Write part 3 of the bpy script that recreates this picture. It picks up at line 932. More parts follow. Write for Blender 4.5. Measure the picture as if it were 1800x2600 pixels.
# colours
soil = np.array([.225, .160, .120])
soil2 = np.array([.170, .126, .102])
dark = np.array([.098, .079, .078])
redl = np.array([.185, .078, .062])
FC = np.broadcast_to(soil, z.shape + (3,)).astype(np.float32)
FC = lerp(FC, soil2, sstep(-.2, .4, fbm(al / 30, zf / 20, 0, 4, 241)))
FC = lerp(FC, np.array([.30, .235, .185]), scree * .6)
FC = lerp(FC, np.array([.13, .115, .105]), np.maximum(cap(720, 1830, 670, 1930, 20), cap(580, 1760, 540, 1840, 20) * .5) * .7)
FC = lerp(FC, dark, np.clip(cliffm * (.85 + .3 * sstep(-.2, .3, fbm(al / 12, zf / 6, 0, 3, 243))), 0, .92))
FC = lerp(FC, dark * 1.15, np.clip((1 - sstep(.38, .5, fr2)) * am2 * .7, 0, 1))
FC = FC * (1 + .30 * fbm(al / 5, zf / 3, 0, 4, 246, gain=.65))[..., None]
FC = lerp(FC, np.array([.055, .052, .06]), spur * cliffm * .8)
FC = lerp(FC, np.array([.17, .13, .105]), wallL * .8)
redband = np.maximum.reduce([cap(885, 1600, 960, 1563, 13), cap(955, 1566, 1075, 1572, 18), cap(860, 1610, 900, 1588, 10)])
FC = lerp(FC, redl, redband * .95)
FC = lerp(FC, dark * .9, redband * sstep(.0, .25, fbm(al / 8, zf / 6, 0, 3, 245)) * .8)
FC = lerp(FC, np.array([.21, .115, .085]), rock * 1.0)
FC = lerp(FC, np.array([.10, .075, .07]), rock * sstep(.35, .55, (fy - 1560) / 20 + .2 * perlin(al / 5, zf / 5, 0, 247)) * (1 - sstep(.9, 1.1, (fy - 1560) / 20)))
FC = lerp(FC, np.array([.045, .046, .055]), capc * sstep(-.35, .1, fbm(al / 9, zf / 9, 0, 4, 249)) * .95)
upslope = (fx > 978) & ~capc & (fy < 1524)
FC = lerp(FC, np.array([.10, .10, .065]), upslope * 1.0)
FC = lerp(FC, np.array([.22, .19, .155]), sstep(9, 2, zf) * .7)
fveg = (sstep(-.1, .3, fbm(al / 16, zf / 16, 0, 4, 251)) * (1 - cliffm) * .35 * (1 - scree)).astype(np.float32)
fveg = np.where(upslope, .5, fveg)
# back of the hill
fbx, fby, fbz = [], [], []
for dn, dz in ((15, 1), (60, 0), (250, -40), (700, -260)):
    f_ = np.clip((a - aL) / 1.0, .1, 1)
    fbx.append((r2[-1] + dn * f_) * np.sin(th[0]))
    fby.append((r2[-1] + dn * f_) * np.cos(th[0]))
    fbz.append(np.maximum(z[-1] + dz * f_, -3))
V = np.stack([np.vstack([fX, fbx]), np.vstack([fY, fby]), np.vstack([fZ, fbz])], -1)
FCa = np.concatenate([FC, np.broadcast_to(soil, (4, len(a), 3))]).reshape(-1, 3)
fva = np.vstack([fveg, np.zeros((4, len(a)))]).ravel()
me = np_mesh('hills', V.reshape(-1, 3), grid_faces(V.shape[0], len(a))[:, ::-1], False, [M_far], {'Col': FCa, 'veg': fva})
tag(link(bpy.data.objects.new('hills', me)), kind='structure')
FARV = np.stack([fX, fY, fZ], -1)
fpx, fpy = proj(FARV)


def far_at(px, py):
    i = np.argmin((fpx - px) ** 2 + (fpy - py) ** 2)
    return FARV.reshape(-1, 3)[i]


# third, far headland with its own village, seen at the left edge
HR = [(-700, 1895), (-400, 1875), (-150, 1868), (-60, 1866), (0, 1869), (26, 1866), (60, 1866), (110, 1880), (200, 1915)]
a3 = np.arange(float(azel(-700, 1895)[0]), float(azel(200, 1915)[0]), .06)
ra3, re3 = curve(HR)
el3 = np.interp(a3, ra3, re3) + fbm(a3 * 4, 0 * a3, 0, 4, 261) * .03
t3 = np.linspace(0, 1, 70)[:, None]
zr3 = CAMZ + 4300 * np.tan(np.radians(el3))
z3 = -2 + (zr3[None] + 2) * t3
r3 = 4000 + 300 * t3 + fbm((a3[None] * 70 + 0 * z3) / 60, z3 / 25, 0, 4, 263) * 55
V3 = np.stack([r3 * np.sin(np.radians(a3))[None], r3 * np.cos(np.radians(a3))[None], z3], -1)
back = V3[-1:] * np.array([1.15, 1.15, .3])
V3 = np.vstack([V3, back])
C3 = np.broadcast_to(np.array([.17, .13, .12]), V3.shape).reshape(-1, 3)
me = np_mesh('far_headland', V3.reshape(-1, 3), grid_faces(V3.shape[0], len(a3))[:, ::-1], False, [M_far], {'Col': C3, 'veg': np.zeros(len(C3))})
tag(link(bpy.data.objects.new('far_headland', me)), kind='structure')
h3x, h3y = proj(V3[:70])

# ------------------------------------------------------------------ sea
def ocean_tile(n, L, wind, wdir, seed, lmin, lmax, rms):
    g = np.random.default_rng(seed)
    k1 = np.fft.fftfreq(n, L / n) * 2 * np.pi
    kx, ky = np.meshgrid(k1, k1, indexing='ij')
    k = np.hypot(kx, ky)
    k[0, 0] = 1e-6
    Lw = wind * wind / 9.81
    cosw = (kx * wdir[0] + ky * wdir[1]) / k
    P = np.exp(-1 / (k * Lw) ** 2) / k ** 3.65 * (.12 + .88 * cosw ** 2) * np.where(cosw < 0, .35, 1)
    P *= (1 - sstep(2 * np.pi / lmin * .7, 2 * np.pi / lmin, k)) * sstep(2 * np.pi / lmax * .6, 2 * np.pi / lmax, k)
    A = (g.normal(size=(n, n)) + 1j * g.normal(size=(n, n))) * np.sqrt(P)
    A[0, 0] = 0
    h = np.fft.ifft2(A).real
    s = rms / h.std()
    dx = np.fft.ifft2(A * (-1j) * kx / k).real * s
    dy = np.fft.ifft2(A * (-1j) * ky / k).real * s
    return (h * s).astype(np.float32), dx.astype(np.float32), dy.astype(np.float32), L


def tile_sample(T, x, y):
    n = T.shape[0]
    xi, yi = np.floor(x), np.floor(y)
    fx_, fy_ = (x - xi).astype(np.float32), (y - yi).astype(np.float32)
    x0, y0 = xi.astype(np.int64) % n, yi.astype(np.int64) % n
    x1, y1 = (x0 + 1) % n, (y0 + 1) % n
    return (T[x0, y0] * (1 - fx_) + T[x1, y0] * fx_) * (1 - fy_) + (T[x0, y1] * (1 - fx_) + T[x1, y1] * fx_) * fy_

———

▶ **Stated exercise**
Begin at the line that has "FC = lerp(FC, dark, np.clip(cliffm"; stop after the line that has "FC = FC * (1". Copy every line in that span exactly.

▶ **Solution to this problem**
FC = lerp(FC, dark, np.clip(cliffm * (.85 + .3 * sstep(-.2, .3, fbm(al / 12, zf / 6, 0, 3, 243))), 0, .92))
FC = lerp(FC, dark * 1.15, np.clip((1 - sstep(.38, .5, fr2)) * am2 * .7, 0, 1))
FC = FC * (1 + .30 * fbm(al / 5, zf / 3, 0, 4, 246, gain=.65))[..., None]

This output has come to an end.